In more recent years West Hollywood’s gay residents have witnessed a series of LGBT civil rights victories, such as the legalization of same-sex marriage in California after a 2013 U.S. Supreme Court decision essentially abolished Propostion 8. That historic moment sparked a series of impromptu marriages at West Hollywood municipal facilities and celebrations on the street.

Celebratory rally in West Hollywood in 2013 after a U.S. Supreme Court ruling led to the return of same-sex marriage in California after the battle over Proposition 8. As the LGBT community scores civil rights victories, many wonder about the identity of West Hollywood and other gay enclaves. (Photo: Saul Gonzalez)
Celebratory rally in West Hollywood in 2013 after a U.S. Supreme Court ruling led to the return of same-sex marriage in California after the battle over Proposition 8. As the LGBT community scores civil rights victories, many wonder about the identity of West Hollywood and other gay enclaves. (Photo: Saul Gonzalez) (The original image is no longer available, please contact KCRW if you need access to the original image.)

Most of its political leadership and many of its business leaders are gay and West Hollywood’s LGBT community feels more secure than ever before. But this has created new challenges and questions.

“And so now I think the biggest challenge is, where are we when we’re at a place that’s fully integrated?” says John Duran, a West Hollywood City Councilman and a veteran gay activist in the community. “We’re not only asking for a seat at the table, we’ve actually built the table.We’re chairing the table,” he says.

Beyond West Hollywood, many in the LGBT community also wonder what the future holds for America’s traditionally gay enclaves in an era of growing acceptance of gays by the wider society.

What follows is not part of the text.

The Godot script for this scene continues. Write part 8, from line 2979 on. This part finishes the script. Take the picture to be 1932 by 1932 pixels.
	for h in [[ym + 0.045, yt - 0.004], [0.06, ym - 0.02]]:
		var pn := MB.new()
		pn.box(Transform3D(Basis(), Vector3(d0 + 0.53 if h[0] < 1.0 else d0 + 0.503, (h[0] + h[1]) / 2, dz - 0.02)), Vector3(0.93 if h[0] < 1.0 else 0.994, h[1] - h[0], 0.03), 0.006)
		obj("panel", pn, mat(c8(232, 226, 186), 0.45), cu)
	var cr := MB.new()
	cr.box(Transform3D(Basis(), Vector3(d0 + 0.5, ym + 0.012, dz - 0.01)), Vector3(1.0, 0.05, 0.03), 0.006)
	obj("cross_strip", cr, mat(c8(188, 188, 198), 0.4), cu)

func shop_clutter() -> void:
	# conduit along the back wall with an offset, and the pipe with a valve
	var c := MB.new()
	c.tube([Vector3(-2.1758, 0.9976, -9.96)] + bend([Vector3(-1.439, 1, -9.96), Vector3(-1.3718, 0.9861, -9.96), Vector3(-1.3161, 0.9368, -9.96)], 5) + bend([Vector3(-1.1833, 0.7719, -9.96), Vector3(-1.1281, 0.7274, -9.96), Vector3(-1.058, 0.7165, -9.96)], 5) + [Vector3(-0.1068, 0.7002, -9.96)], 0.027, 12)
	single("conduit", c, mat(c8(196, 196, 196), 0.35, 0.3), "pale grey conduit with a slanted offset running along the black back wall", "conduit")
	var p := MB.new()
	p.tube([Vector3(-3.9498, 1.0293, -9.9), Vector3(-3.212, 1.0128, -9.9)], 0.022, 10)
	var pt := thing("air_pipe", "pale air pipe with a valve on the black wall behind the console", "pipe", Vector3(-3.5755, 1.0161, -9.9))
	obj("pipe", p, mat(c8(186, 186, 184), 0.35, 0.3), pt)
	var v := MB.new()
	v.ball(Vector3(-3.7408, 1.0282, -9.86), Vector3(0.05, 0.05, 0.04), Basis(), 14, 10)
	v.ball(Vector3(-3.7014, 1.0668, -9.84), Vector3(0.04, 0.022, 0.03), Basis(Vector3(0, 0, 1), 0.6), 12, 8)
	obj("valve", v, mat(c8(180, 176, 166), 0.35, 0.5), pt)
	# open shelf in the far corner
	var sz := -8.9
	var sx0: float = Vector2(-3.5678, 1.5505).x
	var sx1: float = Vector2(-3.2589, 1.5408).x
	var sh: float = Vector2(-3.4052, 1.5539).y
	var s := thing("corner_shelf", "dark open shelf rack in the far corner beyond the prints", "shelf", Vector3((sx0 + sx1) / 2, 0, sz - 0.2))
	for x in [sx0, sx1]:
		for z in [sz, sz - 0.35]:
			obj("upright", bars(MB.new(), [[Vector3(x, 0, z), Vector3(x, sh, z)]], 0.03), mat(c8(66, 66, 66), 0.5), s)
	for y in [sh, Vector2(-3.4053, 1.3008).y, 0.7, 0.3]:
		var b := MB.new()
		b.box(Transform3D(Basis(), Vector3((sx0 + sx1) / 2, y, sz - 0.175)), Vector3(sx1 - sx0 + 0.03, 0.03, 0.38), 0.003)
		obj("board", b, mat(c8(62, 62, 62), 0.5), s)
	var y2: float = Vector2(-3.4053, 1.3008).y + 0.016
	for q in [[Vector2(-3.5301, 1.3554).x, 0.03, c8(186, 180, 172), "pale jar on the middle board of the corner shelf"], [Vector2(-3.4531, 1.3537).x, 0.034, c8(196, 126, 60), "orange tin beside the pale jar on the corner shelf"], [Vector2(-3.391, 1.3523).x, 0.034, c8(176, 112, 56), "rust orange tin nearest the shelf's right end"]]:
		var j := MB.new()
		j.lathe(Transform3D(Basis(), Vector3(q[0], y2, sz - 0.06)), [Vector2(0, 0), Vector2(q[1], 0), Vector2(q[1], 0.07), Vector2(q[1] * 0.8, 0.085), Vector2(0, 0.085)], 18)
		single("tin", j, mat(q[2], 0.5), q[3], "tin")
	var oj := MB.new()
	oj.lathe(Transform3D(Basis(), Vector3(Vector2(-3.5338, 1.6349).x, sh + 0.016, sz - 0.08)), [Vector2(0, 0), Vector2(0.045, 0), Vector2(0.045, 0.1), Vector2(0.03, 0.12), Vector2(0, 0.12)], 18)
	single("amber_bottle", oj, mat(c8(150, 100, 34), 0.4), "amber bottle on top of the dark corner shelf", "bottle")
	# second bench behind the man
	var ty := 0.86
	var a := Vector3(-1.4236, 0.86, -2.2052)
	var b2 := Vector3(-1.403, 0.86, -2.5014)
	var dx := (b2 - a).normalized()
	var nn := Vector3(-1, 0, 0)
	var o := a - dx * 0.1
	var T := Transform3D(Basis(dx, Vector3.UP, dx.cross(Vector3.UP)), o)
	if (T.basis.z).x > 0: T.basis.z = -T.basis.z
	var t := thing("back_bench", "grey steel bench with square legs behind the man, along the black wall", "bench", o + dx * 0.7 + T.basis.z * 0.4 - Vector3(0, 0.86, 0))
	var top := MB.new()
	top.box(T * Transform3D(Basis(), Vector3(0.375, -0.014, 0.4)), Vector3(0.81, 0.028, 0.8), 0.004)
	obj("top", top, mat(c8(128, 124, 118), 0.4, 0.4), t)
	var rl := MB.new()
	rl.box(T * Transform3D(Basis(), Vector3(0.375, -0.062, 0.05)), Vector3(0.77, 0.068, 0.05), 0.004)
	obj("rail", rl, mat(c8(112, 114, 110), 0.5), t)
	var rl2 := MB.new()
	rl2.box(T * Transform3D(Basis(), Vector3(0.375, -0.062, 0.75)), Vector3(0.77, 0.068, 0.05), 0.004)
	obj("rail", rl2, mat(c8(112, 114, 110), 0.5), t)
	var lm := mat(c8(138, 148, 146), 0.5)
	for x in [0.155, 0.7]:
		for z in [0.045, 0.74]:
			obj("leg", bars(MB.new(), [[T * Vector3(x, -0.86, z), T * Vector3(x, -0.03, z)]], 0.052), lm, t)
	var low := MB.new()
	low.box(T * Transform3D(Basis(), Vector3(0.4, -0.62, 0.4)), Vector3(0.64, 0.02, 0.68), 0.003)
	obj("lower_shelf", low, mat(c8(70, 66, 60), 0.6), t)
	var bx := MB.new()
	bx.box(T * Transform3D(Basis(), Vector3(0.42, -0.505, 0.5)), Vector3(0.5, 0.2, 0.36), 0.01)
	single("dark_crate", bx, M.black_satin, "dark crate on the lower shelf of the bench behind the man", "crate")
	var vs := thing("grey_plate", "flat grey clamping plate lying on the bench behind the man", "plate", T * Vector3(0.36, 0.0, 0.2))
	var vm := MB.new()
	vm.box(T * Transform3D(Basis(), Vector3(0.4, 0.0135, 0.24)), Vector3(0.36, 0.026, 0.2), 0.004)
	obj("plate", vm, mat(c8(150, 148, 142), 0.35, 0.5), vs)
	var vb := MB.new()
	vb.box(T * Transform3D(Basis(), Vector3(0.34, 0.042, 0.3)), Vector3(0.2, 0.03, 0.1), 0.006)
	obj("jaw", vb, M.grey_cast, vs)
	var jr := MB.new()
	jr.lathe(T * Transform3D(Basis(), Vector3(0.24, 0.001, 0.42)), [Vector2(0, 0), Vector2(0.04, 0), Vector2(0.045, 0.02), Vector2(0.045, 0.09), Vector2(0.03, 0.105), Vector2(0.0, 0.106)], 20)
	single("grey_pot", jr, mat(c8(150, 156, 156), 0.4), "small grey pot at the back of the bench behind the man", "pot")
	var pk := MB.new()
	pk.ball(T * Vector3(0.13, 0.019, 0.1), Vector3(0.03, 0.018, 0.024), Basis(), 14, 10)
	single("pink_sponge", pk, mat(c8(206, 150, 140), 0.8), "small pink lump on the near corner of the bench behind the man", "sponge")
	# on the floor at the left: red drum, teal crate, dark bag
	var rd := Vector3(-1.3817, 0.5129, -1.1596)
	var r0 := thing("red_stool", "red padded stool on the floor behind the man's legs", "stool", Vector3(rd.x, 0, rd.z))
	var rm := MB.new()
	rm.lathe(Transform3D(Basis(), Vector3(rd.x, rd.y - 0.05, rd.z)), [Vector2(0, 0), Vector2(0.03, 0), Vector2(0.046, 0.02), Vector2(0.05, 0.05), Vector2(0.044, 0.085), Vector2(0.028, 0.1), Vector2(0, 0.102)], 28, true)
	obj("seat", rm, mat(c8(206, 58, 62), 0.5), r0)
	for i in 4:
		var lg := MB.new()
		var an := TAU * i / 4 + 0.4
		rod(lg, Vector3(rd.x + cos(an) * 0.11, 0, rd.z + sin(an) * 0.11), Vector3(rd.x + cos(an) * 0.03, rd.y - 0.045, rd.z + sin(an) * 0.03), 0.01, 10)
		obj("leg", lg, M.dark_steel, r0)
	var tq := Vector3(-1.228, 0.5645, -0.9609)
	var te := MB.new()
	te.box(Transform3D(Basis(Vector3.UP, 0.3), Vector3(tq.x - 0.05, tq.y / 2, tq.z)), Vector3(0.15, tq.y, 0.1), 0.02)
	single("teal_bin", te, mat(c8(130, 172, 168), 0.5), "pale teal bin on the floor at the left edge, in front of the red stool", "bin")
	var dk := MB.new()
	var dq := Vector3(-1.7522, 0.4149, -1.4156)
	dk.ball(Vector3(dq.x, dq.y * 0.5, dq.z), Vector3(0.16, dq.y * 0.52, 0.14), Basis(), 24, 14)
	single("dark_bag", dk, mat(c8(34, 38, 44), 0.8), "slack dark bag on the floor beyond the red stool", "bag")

“If we are moving towards a time of full legislative equality, does this mean that gay neighborhoods face the prospect of being passé?” asks sociologist Amin Ghaziani, author of “There Goes the Gayborhood.”

Created partly as a reaction to the hostilities of the heterosexual world, Ghaziani says gay communities are now experiencing an identity crisis as the gay and nongay worlds increasingly mix and mingle and gays feel comfortable living openly in communities far from places like West Hollywood, San Francisco’s Castro District or New York’s Greenwich Village.

“There are in fact two trends occurring,” says Ghaziani. “There’s ‘de-gaying,’ which suggests that non-heterosexuals are moving out. At the same time, there’s a ‘straightening,’ of gay neighborhoods, which suggests that straight people are moving in, so what we need to think about then is how do we preserve these spaces without pretending that these kinds of demographic changes are not transpiring,” he says.